Was later de togt tegen Hendrik II, koning van Frankrijk, zonder goeden uitslag, des te gelukkiger was A. in 1555—57 in Italié, waar hij den Kerkelijken Staat veroverde. In 1559 verscheen hij als gezant te Parijs, waar prinses Elizabeth, voor zijnen nieuwen koning Filips II (Karel V had in 1556 afstand van den troon gedaan), aan zijne zorg werd toevertrouwd. In 1567 werd hij als stadhouder naar de Nederlanden gezonden, waar hij den opstand met bloedige strengheid trachtte te onderdrukken; tegen het einde van 1573 verliet hij echter dit land, tot welks onderdrukking hij 18,000 menschen moet hebben doen ombrengen, zonder zijn doel bereikt te hebben.
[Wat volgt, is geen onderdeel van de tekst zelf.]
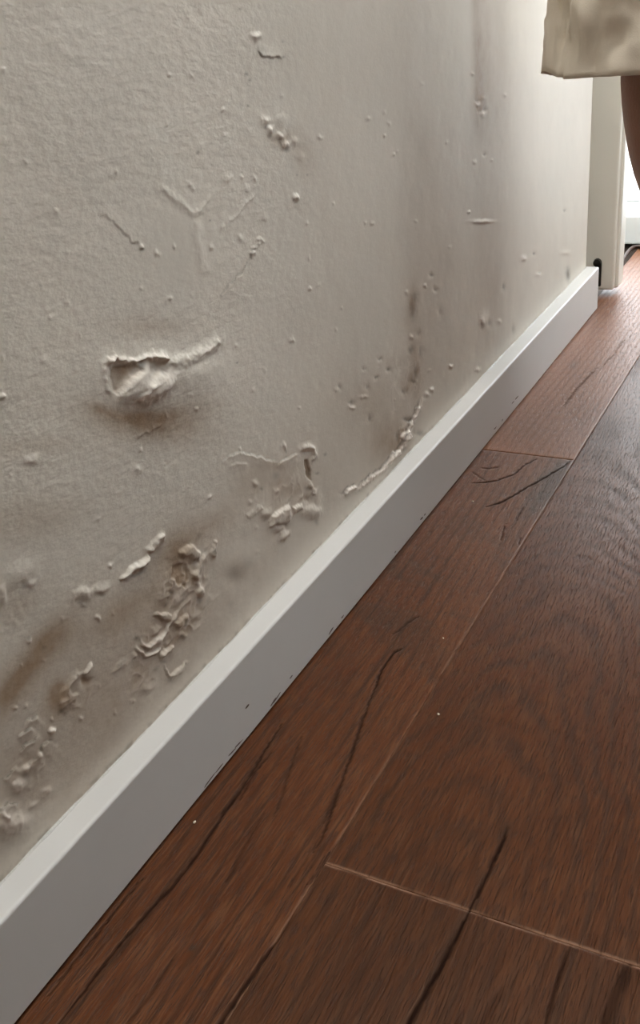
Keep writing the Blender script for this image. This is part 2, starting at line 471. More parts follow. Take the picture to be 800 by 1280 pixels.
for x, y, rx, ry, h, pl in ((603, 277, 12, 2, 1.6, 0.6), (655, 323, 3.5, 3.5, 2.2, 0.8), (605, 398, 6, 10, 1.6, 0.4), (603, 402, 3, 5, 1.4, 0.5), (596, 130, 3, 3, 1.4, 0.4), (603, 143, 3, 3, 1.4, 0.4),
                            (673, 343, 4, 3, 1.4, 0.3), (563, 458, 2, 2, 2.0, 0.8), (597, 462, 3, 2.5, 1.6, 0.6), (540, 487, 2.5, 2.5, 1.8, 0.8), (534, 493, 3, 2.5, 1.8, 0.8), (707, 316, 6, 3, 1.0, 0.1),
                            (514, 421, 3, 3, 1.4, 0.6), (440, 510, 4, 2, 1.4, 0.5), (454, 496, 5, 2, 1.2, 0.3)):
    blob(x, y, rx, ry, 0, h * mm)
    blob(x, y, rx * 0.9, ry * 0.9, 0, pl, PALE)
# salt-crusted crack along the skirting
crk = [(430, 619), (438, 612), (445, 608)]
crk2 = [(446, 613), (456, 604), (468, 594), (478, 588), (488, 576), (496, 567), (505, 556), (509, 544), (513, 534), (519, 522), (524, 510), (528, 500)]
for pts, w in ((crk, 2.0), (crk2, 2.6)):
    ridge(pts, w, 2.4 * mm, rag=0.8); ridge(pts, w, 1.1, PALE, rag=0.5)
    ridge([(x - 2, y - 4) for x, y in pts], 1.3, 0.5, DARK, rag=0.9)
flake([(503, 540), (510, 538), (517, 545), (513, 551), (505, 552), (500, 547)], 2.6 * mm, 2, pale=0.95)
flake([(490, 564), (500, 562), (503, 568), (490, 577), (483, 580)], 2.2 * mm, 2, pale=0.9)
flake([(509, 527), (516, 526), (517, 533), (511, 536)], 1.5 * mm, 2, pale=0.7)

# --- lifted paint around (340, 620)
scarp([(276, 577), (288, 568), (300, 564), (318, 569), (334, 574), (350, 577)], 13, 1.7 * mm, 1, 0.35)
scarp([(284, 582), (296, 577), (312, 578)], 8, 1.0 * mm, 1, 0.1)
scarp([(344, 582), (356, 573), (368, 567), (376, 567)], 12, 1.8 * mm, 1, 0.4)
ridge([(376, 561), (384, 558), (391, 561), (394, 569), (391, 577)], 3.4, 2.8 * mm, rag=0.3)
flake([(380, 574), (386, 574), (391, 590), (389, 602), (384, 598), (381, 585)], -2.6 * mm, 2.5, stain_shade=0.55)
ridge([(386, 604), (392, 612), (391, 620)], 3, 2.6 * mm, rag=0.4)
blob(390, 640, 10, 8, 0, 3.6 * mm, p=1.6); blob(398, 625, 4, 14, 0, 1.4 * mm)
blob(384, 624, 4, 4, 0, -1.6 * mm); blob(384, 623, 4, 3, 0, 0.3, STAIN_SHADE)
flake([(337, 645), (352, 634), (360, 628), (364, 634), (364, 652), (356, 657), (345, 658), (330, 663)], 4.2 * mm, 5, tilt=(0, -0.0001))
flake([(364, 632), (378, 628), (380, 636), (372, 642), (365, 648)], 3.4 * mm, 4)
blob(332, 642, 7, 6, 20, 2.4 * mm); blob(354, 670, 8, 5, -40, 3.6 * mm, p=1.5); blob(348, 662, 6, 4, 0, 2.4 * mm)
ridge([(309, 648), (318, 640), (326, 632)], 4, 1.2 * mm)
for x, y, rx, ry, a in ((361, 642, 1.6, 8, 0.6), (349, 656, 9, 3, 0.25), (345, 595, 4, 5, 0.35), (327, 611, 2, 2, 0.55), (388, 592, 3, 6, 0.4), (397, 592, 3, 1.6, 0.5), (396, 653, 3, 4, 0.35), (358, 564, 1.6, 3, 0.5), (331, 647, 4, 3, 0.4),
                       (308, 667, 7, 9, 0.10), (407, 568, 2, 2, 0.5), (384, 610, 3, 3, 0.4)):
    blob(x, y, rx, ry, 0, a, DARK)
ridge([(360, 627), (363, 634), (364, 646)], 1.8, 0.5, PALE); ridge([(337, 652), (350, 644)], 2.5, 0.25, PALE)
for x, y, rx, ry, an, a in ((345, 600, 60, 26, 0, 0.14), (365, 612, 16, 12, 0, 0.25), (345, 583, 22, 5, 0, 0.25), (310, 605, 26, 16, -30, 0.15)):
    blob(x, y, rx, ry, an, a, STAIN_SHADE, soft=True)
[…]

Naar Spanje teruggekeerd, werd hij op non-activiteit gesteld, omdat hij in eene familie-aangelegenheid niet had gehandeld overeenkomstig den wil des Konings; doch weldra werden zijne diensten weder ingeroepen tegen Portugal, dat hij in 1581 veroverde. Hij stierf 11 Dec. 1582. In Spanje zeide men met ophef van hem, dat hij in eene krijgsdienst van 60 jaren nooit een veldslag verloren had en zich ook nooit had laten overrompelen. Onbetwistbaar had hij groote talenten als veldheer, en ook als staatsman; doch in de geschiedenis der Nederlanden, die door zijne bloeddorstige, onmenschelijke wreedheid jammerlijk werden geteisterd, staat zijn naam zeer te regt met zwarte letters aangeschreven.